Una cornisa muy ornamentada recorre todo el edificio y marca el arranque de las bóvedas. Su horizontalidad añade solidez y monumentalidad al templo y pone el contrapunto a la verticalidad de la cúpula del presbiterio. La decoración interior se completó en el siglo XVIII con las 39 celosías de madera pintada de azul en los balcones de la iglesia y los postizos de madera imitando rocalla en las paredes.
Entre 1634 y 1639 se realizaron los dos retablos de los altares del crucero con trazas de Bautista. Estaban dedicados a san Francisco de Borja y a san Luis Gonzaga.
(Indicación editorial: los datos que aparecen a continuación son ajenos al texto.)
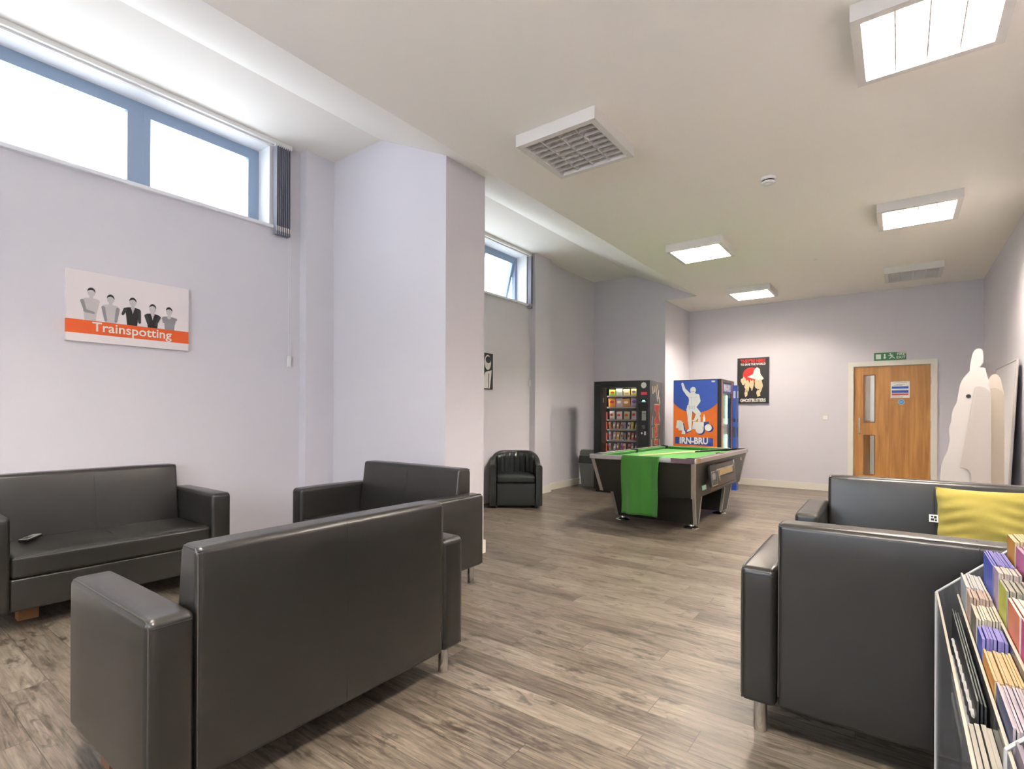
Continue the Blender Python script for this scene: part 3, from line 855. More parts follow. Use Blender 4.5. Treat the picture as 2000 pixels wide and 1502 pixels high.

Solo se conserva el primero.
En 1658 se doraron los retablos y Ricci pintó los lienzos, los estilóbatos, bancos y sagrarios de los mismos, así como las jambas e intradoses del arco de entrada de las capillas, ya que los retablos se encajaban en capillas-hornacinas poco profundas en los testeros del crucero. En estos retablos se diferencian los tradicionales roleos, guirnaldas y fondos de grutescos de influencia viñolesca, aún con disposición manierista, y los elementos de Bautista: capiteles y entablamentos inventados por él, siendo el ático el más innovador.
Tras la expulsión de la Compañía de Jesús de España en 1767, la iglesia fue convertida en Real Colegiata de San Isidro y Ventura Rodríguez reformó su presbiterio. Aunque respetó la estructura general, modificó las molduras para acomodar la decoración al gusto neoclásico. Quitó de la hornacina la custodia y en su lugar puso la rica urna de plata con las reliquias de san Isidro y las estatuas de las virtudes a cargo de Juan Pascual de Mena, Manuel Álvarez y Francisco Gutiérrez.